Data to use =>
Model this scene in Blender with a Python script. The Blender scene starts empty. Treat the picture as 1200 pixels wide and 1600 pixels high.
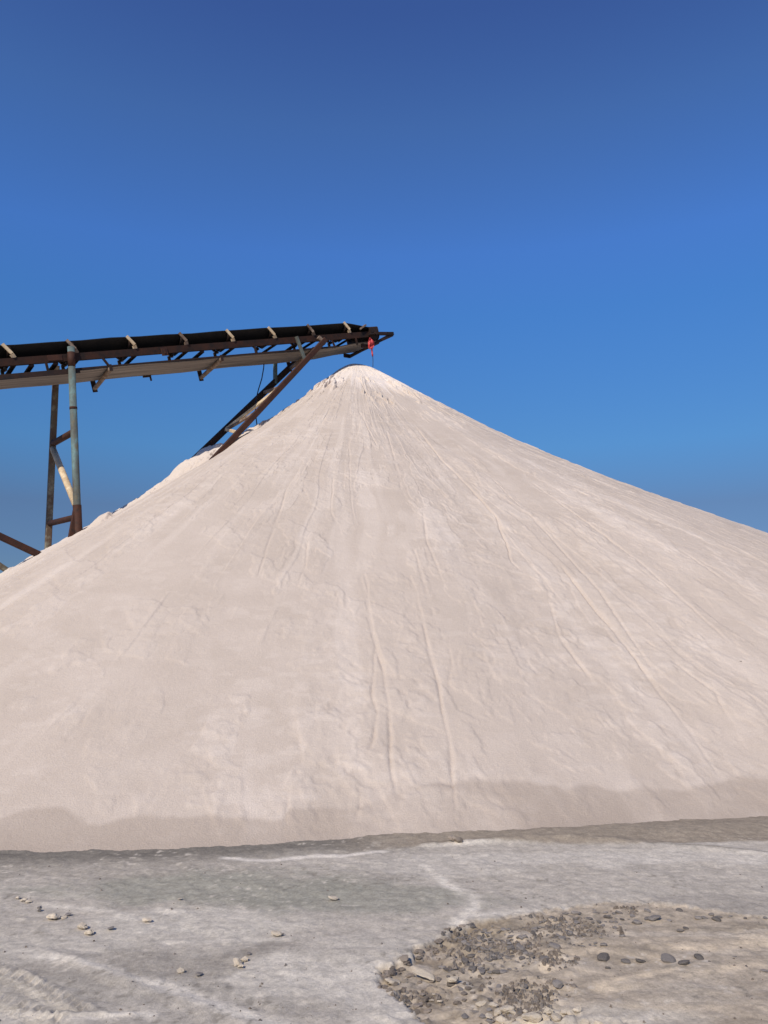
import bpy, bmesh, math, random
import numpy as np
from mathutils import Vector, Matrix

# ------------------------------------------------------------------ camera, sky, sun, exposure
scene = bpy.context.scene
C = scene.collection
F, CX, CY, CH = 1200.0, 600.0, 800.0, 1.65        # photograph 1200x1600: focal length in pixels, eye height in metres
PITCH = math.atan(200.0 / 1200.0)
cp, sp = math.cos(PITCH), math.sin(PITCH)
cam_d = bpy.data.cameras.new("camera")
cam_d.sensor_fit = 'VERTICAL'; cam_d.sensor_height = 32.0; cam_d.lens = 32.0 * F / 1600.0
cam_d.clip_start = 0.05; cam_d.clip_end = 12000.0
cam = bpy.data.objects.new("camera", cam_d); C.objects.link(cam)
cam.location = (0, 0, CH); cam.rotation_euler = (math.pi / 2 + PITCH, 0, 0)
scene.camera = cam

SUN_EL, SUN_AZ = math.radians(40), math.radians(180 + 27)     # behind the camera, to its left
world = bpy.data.worlds.new("World"); scene.world = world; world.use_nodes = True
wn, wl = world.node_tree.nodes, world.node_tree.links
bg = wn["Background"]; bg.inputs[1].default_value = 0.1
sky = wn.new("ShaderNodeTexSky"); sky.sky_type = 'NISHITA'; sky.sun_disc = False
sky.sun_elevation = SUN_EL; sky.sun_rotation = SUN_AZ
sky.altitude = 0.0; sky.air_density = 1.0; sky.dust_density = 0.0; sky.ozone_density = 4.0
# the air of the day: the sky's tint by height above the horizon (dusty low down, deep blue above)
SKY_TINT = [(-0.02, (.28, .34, .44)), (.10, (.33, .41, .57)), (.164, (.405, .47, .60)), (.24, (.451, .757, .977)), (.40, (.516, .967, 1.416)), (.468, (.628, 1.056, 1.633)), (.588, (.712, 1.0, 1.426)), (.675, (.631, .816, 1.296))]
tcw = wn.new("ShaderNodeTexCoord"); sxyz = wn.new("ShaderNodeSeparateXYZ"); wl.new(tcw.outputs['Generated'], sxyz.inputs[0])
mrw = wn.new("ShaderNodeMapRange"); mrw.inputs[1].default_value = -0.02; mrw.inputs[2].default_value = 0.98; wl.new(sxyz.outputs[2], mrw.inputs[0])
rpw = wn.new("ShaderNodeValToRGB"); rpw.color_ramp.interpolation = 'LINEAR'
while len(rpw.color_ramp.elements) < len(SKY_TINT): rpw.color_ramp.elements.new(0.5)
for i_, (z_, c_) in enumerate(SKY_TINT): rpw.color_ramp.elements[i_].position = z_ + 0.02; rpw.color_ramp.elements[i_].color = (*c_, 1)
wl.new(mrw.outputs[0], rpw.inputs[0])
mxw = wn.new("ShaderNodeMix"); mxw.data_type = 'RGBA'; mxw.blend_type = 'MULTIPLY'; mxw.inputs[0].default_value = 1.0
wl.new(sky.outputs[0], mxw.inputs[6]); wl.new(rpw.outputs[0], mxw.inputs[7]); wl.new(mxw.outputs[2], bg.inputs[0])
sun_d = bpy.data.lights.new("sun", 'SUN'); sun_d.energy = 4.2; sun_d.angle = math.radians(0.53); sun_d.color = (1.0, 0.915, 0.81)
sun = bpy.data.objects.new("sun", sun_d); C.objects.link(sun)
sv = Vector((math.sin(SUN_AZ) * math.cos(SUN_EL), math.cos(SUN_AZ) * math.cos(SUN_EL), math.sin(SUN_EL)))
sun.rotation_euler = (-sv).to_track_quat('-Z', 'Y').to_euler(); sun.location = (-10, -10, 30)
scene.view_settings.view_transform = 'Standard'; scene.view_settings.look = 'None'
scene.view_settings.exposure = 0.0; scene.view_settings.gamma = 1.0
scene.render.engine = 'CYCLES'

random.seed(7)
RNG = np.random.default_rng(11)

# ------------------------------------------------------------------ helpers: names, meshes, noise
def tag(o, label=None, cat=None, group=None, kind=None):
    if label: o["label"] = label
    if cat: o["category"] = cat
    if group: o["group"] = group
    if kind: o["kind"] = kind
    return o

def empty(name, loc, label, cat, group=None):
    o = bpy.data.objects.new(name, None); C.objects.link(o); o.location = loc; o.empty_display_size = 0.2
    return tag(o, label, cat, group)

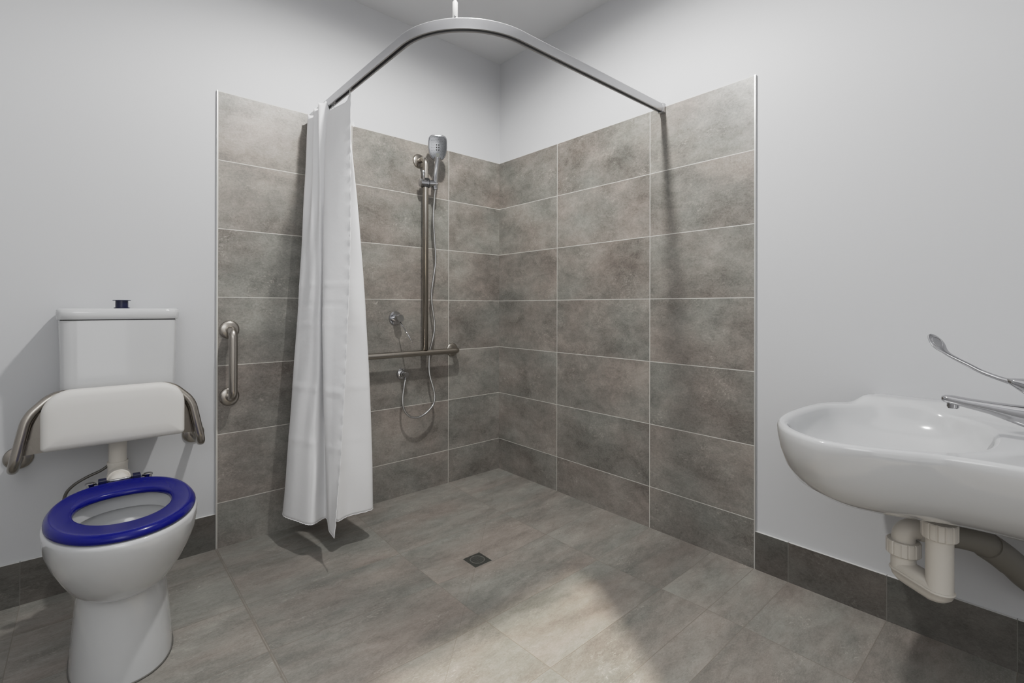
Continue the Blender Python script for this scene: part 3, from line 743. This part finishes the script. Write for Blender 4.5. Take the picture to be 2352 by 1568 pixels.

The request =>
Stop after the line containing "from mathutils import Vector, Matrix": copy the records exactly from the first line up to there, leaving pictures out.

Reply to the exercise =>
Model this scene in Blender with a Python script. The Blender scene starts empty. Treat the picture as 1200 pixels wide and 1600 pixels high.
import bpy, bmesh, math, random
import numpy as np
from mathutils import Vector, Matrix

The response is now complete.